Na mensagem do veto, o presidente argumenta o dispositivo proposto pelos parlamentares ser contrário ao interesse público, pois “é incompatível com a complexidade operacional do procedimento estabelecer que as indicações e priorizações das programações com identificador de resultado primário derivado de emendas sejam feitas pelos respectivos autores”.

É muito provável o Bolsonaro perder também nesta questão, pois o artigo vetado tem o apoio dos presidentes da Câmara, Rodrigo Maia (DEM-RJ), e do Senado, Davi Alcolumbre (DEM-AP). Os deputados e senadores não abrem mão de gerir suas emendas e da proporcionalidade no contingenciamento.

As emendas parlamentares ao Orçamento deste ano somam R$ 48,5 bilhões – um recorde histórico.
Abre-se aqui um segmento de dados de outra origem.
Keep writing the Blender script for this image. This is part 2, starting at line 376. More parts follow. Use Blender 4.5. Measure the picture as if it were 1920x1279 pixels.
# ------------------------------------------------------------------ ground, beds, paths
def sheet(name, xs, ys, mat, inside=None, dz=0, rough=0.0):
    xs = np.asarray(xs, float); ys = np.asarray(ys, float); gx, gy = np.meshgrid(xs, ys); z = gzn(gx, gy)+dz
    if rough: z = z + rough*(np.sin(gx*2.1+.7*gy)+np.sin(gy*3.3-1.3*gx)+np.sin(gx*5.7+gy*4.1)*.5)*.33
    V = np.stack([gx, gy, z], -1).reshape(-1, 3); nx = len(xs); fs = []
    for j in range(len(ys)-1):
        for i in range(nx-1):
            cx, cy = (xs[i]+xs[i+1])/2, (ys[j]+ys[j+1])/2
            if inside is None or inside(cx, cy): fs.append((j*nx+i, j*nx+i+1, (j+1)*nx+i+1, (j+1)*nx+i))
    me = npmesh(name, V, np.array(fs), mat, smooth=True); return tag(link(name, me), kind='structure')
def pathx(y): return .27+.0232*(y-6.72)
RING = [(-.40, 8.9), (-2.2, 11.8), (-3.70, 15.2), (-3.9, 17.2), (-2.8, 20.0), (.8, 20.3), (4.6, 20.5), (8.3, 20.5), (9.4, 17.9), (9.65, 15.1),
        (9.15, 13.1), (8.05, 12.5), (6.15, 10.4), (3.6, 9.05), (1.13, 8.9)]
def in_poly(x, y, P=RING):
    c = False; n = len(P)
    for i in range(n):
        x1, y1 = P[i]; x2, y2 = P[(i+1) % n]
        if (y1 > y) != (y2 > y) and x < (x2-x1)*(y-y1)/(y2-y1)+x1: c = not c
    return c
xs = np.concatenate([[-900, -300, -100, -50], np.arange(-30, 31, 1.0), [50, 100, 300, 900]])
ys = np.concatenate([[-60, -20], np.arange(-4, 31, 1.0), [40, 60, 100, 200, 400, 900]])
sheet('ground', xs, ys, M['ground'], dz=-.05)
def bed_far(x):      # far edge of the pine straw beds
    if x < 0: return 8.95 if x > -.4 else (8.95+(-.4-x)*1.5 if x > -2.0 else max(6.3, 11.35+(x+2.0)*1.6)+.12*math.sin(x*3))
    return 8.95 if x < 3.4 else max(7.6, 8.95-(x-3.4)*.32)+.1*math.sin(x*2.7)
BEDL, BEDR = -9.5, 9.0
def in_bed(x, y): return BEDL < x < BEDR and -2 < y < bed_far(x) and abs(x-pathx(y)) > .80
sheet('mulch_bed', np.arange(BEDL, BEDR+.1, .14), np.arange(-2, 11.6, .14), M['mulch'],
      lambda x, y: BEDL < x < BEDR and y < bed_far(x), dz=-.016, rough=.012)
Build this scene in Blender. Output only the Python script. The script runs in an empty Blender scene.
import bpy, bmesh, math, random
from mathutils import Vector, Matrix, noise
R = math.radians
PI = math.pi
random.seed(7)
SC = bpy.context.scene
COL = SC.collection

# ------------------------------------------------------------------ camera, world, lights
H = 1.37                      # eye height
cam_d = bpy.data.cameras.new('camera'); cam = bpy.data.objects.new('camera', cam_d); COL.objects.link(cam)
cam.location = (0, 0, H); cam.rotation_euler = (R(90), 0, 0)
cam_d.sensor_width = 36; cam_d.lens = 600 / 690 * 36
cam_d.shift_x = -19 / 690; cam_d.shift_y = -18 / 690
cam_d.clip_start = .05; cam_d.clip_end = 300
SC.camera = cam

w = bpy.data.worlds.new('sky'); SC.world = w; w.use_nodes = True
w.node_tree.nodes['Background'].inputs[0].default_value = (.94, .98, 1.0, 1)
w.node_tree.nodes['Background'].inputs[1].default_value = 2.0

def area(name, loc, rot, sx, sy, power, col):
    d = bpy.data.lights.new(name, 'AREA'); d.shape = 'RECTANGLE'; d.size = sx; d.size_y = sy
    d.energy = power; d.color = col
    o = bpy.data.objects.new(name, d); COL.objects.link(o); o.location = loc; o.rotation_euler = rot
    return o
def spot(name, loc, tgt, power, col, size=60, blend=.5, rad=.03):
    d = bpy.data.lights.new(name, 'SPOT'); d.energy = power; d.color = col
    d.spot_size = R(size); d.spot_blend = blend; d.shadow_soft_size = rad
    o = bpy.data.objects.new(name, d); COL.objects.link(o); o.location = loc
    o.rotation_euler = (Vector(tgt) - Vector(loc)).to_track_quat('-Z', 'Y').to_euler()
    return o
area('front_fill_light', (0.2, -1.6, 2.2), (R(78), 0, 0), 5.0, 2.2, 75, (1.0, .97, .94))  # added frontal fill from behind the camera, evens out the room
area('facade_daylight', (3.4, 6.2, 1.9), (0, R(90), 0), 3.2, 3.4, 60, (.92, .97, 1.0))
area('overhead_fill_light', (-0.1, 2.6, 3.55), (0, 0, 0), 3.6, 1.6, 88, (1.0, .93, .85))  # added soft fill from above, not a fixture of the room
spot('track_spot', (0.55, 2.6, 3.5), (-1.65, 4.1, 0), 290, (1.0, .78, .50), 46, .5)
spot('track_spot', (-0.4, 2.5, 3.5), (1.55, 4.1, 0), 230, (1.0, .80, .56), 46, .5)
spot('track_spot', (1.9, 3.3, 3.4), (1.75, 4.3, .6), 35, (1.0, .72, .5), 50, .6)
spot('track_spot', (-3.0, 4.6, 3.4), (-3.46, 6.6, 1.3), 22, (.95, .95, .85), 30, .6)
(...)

Do total, R$ 9,4 bilhões são de emendas individuais, R$ 8,2 bilhões, de emendas de bancadas estaduais, e R$ 687,3 milhões, de comissões. Só o relator- geral do Orçamento, Domingos Neto (PSD-CE), apresentou emendas no total de R$ 30,1 bilhões (ver tabela abaixo). Do total das emendas parlamentares, R$ 23,8 bilhões foram destinados aos investimentos, que estão programados em R$ 41 bilhões para este ano.

Com a derrubada do veto, os parlamentares passarão a gerir, diretamente, mais da metade dos investimentos da União. Na prática, isto significa que serão eles que dirão aos ministros de cada área onde deverão aplicar os recursos orçamentários. Irão escolher a obra e definir prioridades. Toda a lógica orçamentária que predominou até agora será alterada.

Era comum encontrar deputados e senadores nos gabinetes de autoridades, às vezes sem conseguir serem recebidos, com pedidos para que os recursos das emendas fossem liberados e que a destinação ocorresse para as obras que desejavam. As solicitações eram atendidas, muitas vezes, depois de assegurados os votos favoráveis a projetos de lei de interesse do Executivo.

A partir deste ano, serão os ministros que terão que procurar os deputados e senadores para que eles destinem suas emendas para as obras que o governo considera prioritárias. Os encontros de ministros com parlamentares com esse objetivo já começaram. “Agora, é o ministro que está indo atrás do parlamentar”, sintetizou um líder partidário.

Mesmo que o veto do presidente não seja derrubado, o artigo quarto da lei orçamentária deste ano (lei 13.978/2020) proíbe, em seu parágrafo 7o, o cancelamento de valores incluídos ou acrescidos no Orçamento por emendas parlamentares. Tudo terá que ser feito com a concordância ou sugestão do autor da emenda.

A emenda constitucional 100 estabelece ser um dever da administração executar as programações orçamentárias. A emenda 102 esclarece que a execução obrigatória se aplica exclusivamente às despesas primárias discricionárias, que são, justamente, os alvos das emendas parlamentares.

Nas próximas semanas, o governo deverá editar o primeiro decreto de programação orçamentária e financeira do Tesouro neste ano, com um contingenciamento das dotações. Neste documento, saberemos como o governo entendeu a impositividade das emendas parlamentares.